China and Norway face off over ‘ridiculous’ claims Beijing is using Huawei to spy on Scandinavian host

  • Chinese embassy in Oslo says Norway is working on a ‘hypothesis’
  • Huawei denies ties to China beyond having its headquarters there
Huawei

The Chinese embassy in Oslo hit back at Norwegian intelligence on Monday after the agency made “ridiculous” accusations that Beijing spied on its Scandinavian host.

“It’s ridiculous for the intelligence service of a country to make a security assessment and attack China with a hypothesis,” the embassy said.

The statement came after the Norwegian police intelligence agency PST, in its annual security evaluation, accused the Chinese government of stealing information from Norway’s cyber domain through technology provided by Huawei.
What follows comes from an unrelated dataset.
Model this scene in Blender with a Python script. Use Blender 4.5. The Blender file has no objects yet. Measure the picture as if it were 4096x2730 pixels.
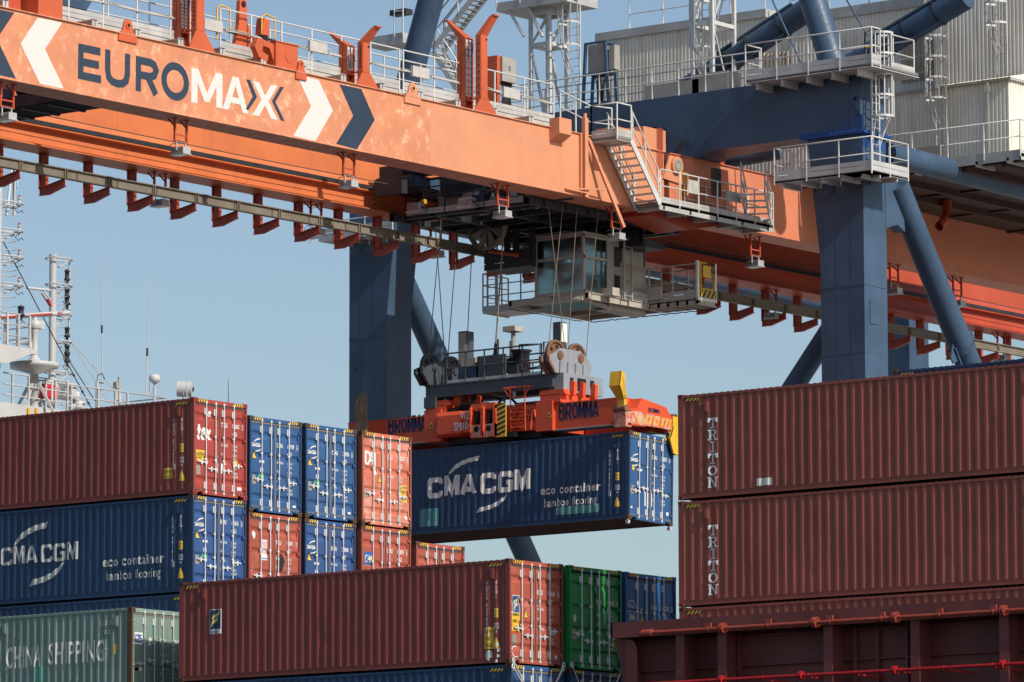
import bpy, bmesh, math, random
from mathutils import Vector, Matrix, noise as mnoise
random.seed(7)
S = bpy.context.scene
COL = S.collection
R = math.radians
# ------------------------------------------------------------------ camera
FPX, PITCH, YAW, ROLL, CZ = 21500.0, R(7.5808338631691), R(37.95936005679651), R(-0.13021700044886536), 6.0
_F0 = Vector((-math.sin(YAW), math.cos(YAW), 0)); _R0 = Vector((math.cos(YAW), math.sin(YAW), 0)); _U0 = Vector((0, 0, 1))
CF = _F0*math.cos(PITCH) + _U0*math.sin(PITCH); _U1 = -_F0*math.sin(PITCH) + _U0*math.cos(PITCH)
CR = _R0*math.cos(ROLL) + _U1*math.sin(ROLL); CU = -_R0*math.sin(ROLL) + _U1*math.cos(ROLL)
CPOS = Vector((0, 0, CZ))
cd = bpy.data.cameras.new('camera'); cam = bpy.data.objects.new('camera', cd); COL.objects.link(cam)
cam.matrix_world = Matrix(((CR.x, CU.x, -CF.x, 0), (CR.y, CU.y, -CF.y, 0), (CR.z, CU.z, -CF.z, CZ), (0, 0, 0, 1)))
cd.sensor_width = 36; cd.lens = 36*FPX/4096; cd.clip_start = 1; cd.clip_end = 20000
S.camera = cam
# ------------------------------------------------------------------ light
SUN_EL, SUN_AZ = R(39), math.atan2(-0.085, 1.0)          # azimuth measured from +X towards +Y
W = bpy.data.worlds.new('World'); S.world = W; W.use_nodes = True
nt = W.node_tree; bg = nt.nodes['Background']
sky = nt.nodes.new('ShaderNodeTexSky'); sky.sky_type = 'NISHITA'; sky.sun_disc = False
sky.sun_elevation = SUN_EL; sky.sun_rotation = math.pi/2 - SUN_AZ
sky.altitude = 0; sky.air_density = 1.0; sky.dust_density = 1.5; sky.ozone_density = 1.5
nt.links.new(sky.outputs[0], bg.inputs[0]); bg.inputs[1].default_value = 0.108
sl = bpy.data.lights.new('sun', 'SUN'); sun = bpy.data.objects.new('sun', sl); COL.objects.link(sun)
sl.energy = 4.0; sl.angle = R(0.5); sl.color = (1.0, 0.93, 0.83)
_sd = Vector((math.cos(SUN_EL)*math.cos(SUN_AZ), math.cos(SUN_EL)*math.sin(SUN_AZ), math.sin(SUN_EL)))
sun.rotation_euler = _sd.to_track_quat('Z', 'Y').to_euler(); sun.location = (-60, 90, 120)
S.view_settings.view_transform = 'Standard'; S.view_settings.look = 'None'
S.view_settings.exposure = 0.12; S.view_settings.gamma = 1.0
# ------------------------------------------------------------------ survey of the photograph (rays to known planes)
_K = .595
_O = {1: (0, 0), 2: (1350, 0), 3: (2696, 0), 4: (0, 900), 5: (1350, 900), 6: (2696, 900), 7: (0, 1800), 8: (1350, 1800), 9: (2696, 1800)}
def ray(x, y): return CF + CR*((x-2048)/FPX) - CU*((y-1365)/FPX)
def at(x, y, X=None, Y=None, Z=None):
    r = ray(x, y)
    t = X/r.x if X is not None else (Y/r.y if Y is not None else (Z-CZ)/r.z)
    return CPOS + r*t
def P(c, x, y, **k): return at(_O[c][0]+x*_K, _O[c][1]+y*_K, **k)
# ------------------------------------------------------------------ helpers
def tag(o, label=None, cat=None, group=None, kind=None):
    for k, v in (('label', label), ('category', cat), ('group', group), ('kind', kind)):
        if v: o[k] = v
    return o
def empty(name, loc=(0, 0, 0), label=None, cat=None, group=None, rz=0):
    o = bpy.data.objects.new(name, None); COL.objects.link(o); o.location = loc; o.rotation_euler = (0, 0, rz)
    o.empty_display_size = .3
    return tag(o, label, cat, group)
def origin(o):
    v = Vector((0, 0, 0))
    while o is not None: v += o.location; o = o.parent
    return v
class MB:
    def __init__(s): s.v = []; s.f = []; s.m = []; s.s = []
    def add(s, vs, fs, mi=0, sm=False):
        b = len(s.v); s.v += [Vector(q) for q in vs]
        for f in fs: s.f.append([b+i for i in f]); s.m.append(mi); s.s.append(sm)
        return s
    def hexa(s, q, mi=0):   # bottom 4 ccw, top 4 ccw
        return s.add(q, [(3, 2, 1, 0), (4, 5, 6, 7), (0, 1, 5, 4), (1, 2, 6, 5), (2, 3, 7, 6), (3, 0, 4, 7)], mi)
    def box(s, x0, x1, y0, y1, z0, z1, mi=0):
        return s.hexa([(x0, y0, z0), (x1, y0, z0), (x1, y1, z0), (x0, y1, z0), (x0, y0, z1), (x1, y0, z1), (x1, y1, z1), (x0, y1, z1)], mi)
    def bar(s, a, b, w, h, mi=0, up=(0, 0, 1)):
        a = Vector(a); b = Vector(b); d = (b-a).normalized(); u = Vector(up)
        if abs(d.dot(u)) > .98: u = Vector((1, 0, 0)) if abs(d.x) < .9 else Vector((0, 1, 0))
        r = d.cross(u).normalized()*(w/2); u = r.cross(d).normalized()*(h/2)
        return s.hexa([a-r-u, a+r-u, b+r-u, b-r-u, a-r+u, a+r+u, b+r+u, b-r+u], mi)
    def ring(s, c, d, r, n):
        d = d.normalized(); u = Vector((0, 0, 1)) if abs(d.z) < .95 else Vector((1, 0, 0))
        a = d.cross(u).normalized(); b = a.cross(d)
        return [c + a*(r*math.cos(2*math.pi*i/n)) + b*(r*math.sin(2*math.pi*i/n)) for i in range(n)]
    def tube(s, a, b, r, n=8, r2=None, mi=0, cap=True):
        a = Vector(a); b = Vector(b); r2 = r if r2 is None else r2
        q = s.ring(a, b-a, r, n) + s.ring(b, b-a, r2, n)
        s.add(q, [(i, (i+1) % n, n+(i+1) % n, n+i) for i in range(n)], mi, True)
        if cap: s.add(q[:n], [tuple(range(n-1, -1, -1))], mi); s.add(q[n:], [tuple(range(n))], mi)
        return s
    def path(s, pts, r, n=6, mi=0, closed=False):
        pts = [Vector(p) for p in pts]
        if closed: pts.append(pts[0])
        q = []
        for i, p in enumerate(pts):
            d = (pts[min(i+1, len(pts)-1)] - pts[max(i-1, 0)])
            q += s.ring(p, d, r, n)
        fs = []
        for k in range(len(pts)-1):
            fs += [(k*n+i, k*n+(i+1) % n, (k+1)*n+(i+1) % n, (k+1)*n+i) for i in range(n)]
        return s.add(q, fs, mi, True)
    def prism(s, poly, ext, mi=0):
        e = Vector(ext); p = [Vector(q) for q in poly]; n = len(p)
        return s.add(p + [q+e for q in p], [tuple(range(n-1, -1, -1)), tuple(range(n, 2*n))] + [(i, (i+1) % n, n+(i+1) % n, n+i) for i in range(n)], mi)
    def poly(s, pts, mi=0): return s.add(pts, [tuple(range(len(pts)))], mi)
    def disc(s, c, d, r, t, n=20, mi=0):
        c = Vector(c); d = Vector(d).normalized()
        return s.tube(c-d*(t/2), c+d*(t/2), r, n, mi=mi)
    def lathe(s, c, prof, n=16, mi=0, axis=(0, 0, 1)):
        c = Vector(c); ax = Vector(axis).normalized(); q = []
        for r, h in prof: q += s.ring(c+ax*h, ax, max(r, 1e-4), n)
        fs = []
        for k in range(len(prof)-1):
            fs += [(k*n+i, k*n+(i+1) % n, (k+1)*n+(i+1) % n, (k+1)*n+i) for i in range(n)]
        return s.add(q, fs, mi, True)
    def build(s, name, mats, parent=None, local=False, label=None):
        if not isinstance(mats, (list, tuple)): mats = [mats]
        o0 = Vector((0, 0, 0)) if local or parent is None else origin(parent)
        me = bpy.data.meshes.new(name); me.from_pydata([tuple(v-o0) for v in s.v], [], s.f)
        for m in mats: me.materials.append(m)
        me.polygons.foreach_set('material_index', s.m); me.polygons.foreach_set('use_smooth', s.s)
        me.update()
        o = bpy.data.objects.new(name, me); COL.objects.link(o)
        if parent is not None: o.parent = parent
        if label: o['label'] = label
        return o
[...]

The embassy said Chinese law did not force companies to build “mandatory back doors” into networks.

Marie Benedicte Bjørnland, PST chief, said Chinese law compelled individuals and private companies such as Huawei to cooperate with Chinese authorities, Norwegian media reported.

“Everyone needs to pay attention to Huawei as a player in connection with the 5G network that will be built out,” Bjørnland said. “Huawei as a company has apparently tight connections to Chinese authorities”.

Justice Minister Tor Mikkel Wara announced measures to reduce the vulnerability of the Norwegian network.

The Norwegian coalition government will look at preventing Norway’s largest mobile operators – Telenor, Telia and Ice – from choosing equipment suppliers such as Huawei whose servers were deemed a threat to national security, he said. Both Telenor and Telia used Huawei’s mobile network systems for their 4G services.

Statements from Norwegian intelligence services suggest Oslo has become another front in a dispute that began with the US and China battling over trade tariffs and exploded in claims of espionage. Photo: EPA

If the logic of the PST stood, the Chinese embassy said, then it could also be said that China was exposed to threats from Norway because Norway has the capability and the will to use such technology.

Hu Xijin, the editor-in-chief of China’s state-run Global Times, called on the Norwegian intelligence service to exercise “self-respect”.

“The Norwegian market is like a mosquito to China. What technology does it have? Norwegian intelligence service, have some self-respect,” he wrote on Twitter.

Norway is not the only country to have voiced concerns about the involvement of Chinese telecom companies in its networks.

The United States, Australia, New Zealand, Japan and Taiwan have blocked Huawei from taking part in development of their 5G telecoms networks for fear they may be left open to spying by China.

Recently, the European Union, Germany, its largest industrial power, and UK said they may exclude Huawei.

The Chinese company has denied allowing Chinese authorities access to its hardware, software and networks and pledged to open a cybersecurity centre in Brussels, Belgium, in March to demonstrate its commitment to Europe.

Huawei introduced the Balong 5000 chip for 5G devices in Beijing last month as potential customers began to put the shutters up. Photo: Bloomberg

“Huawei will never give any countries’ authorities access to information,” Tore Larsen Orderløkken, security director for Huawei in Norway, told Norwegian newspaper DN last month.

“We have no ties to Chinese authorities apart from having headquarters in China,” he said.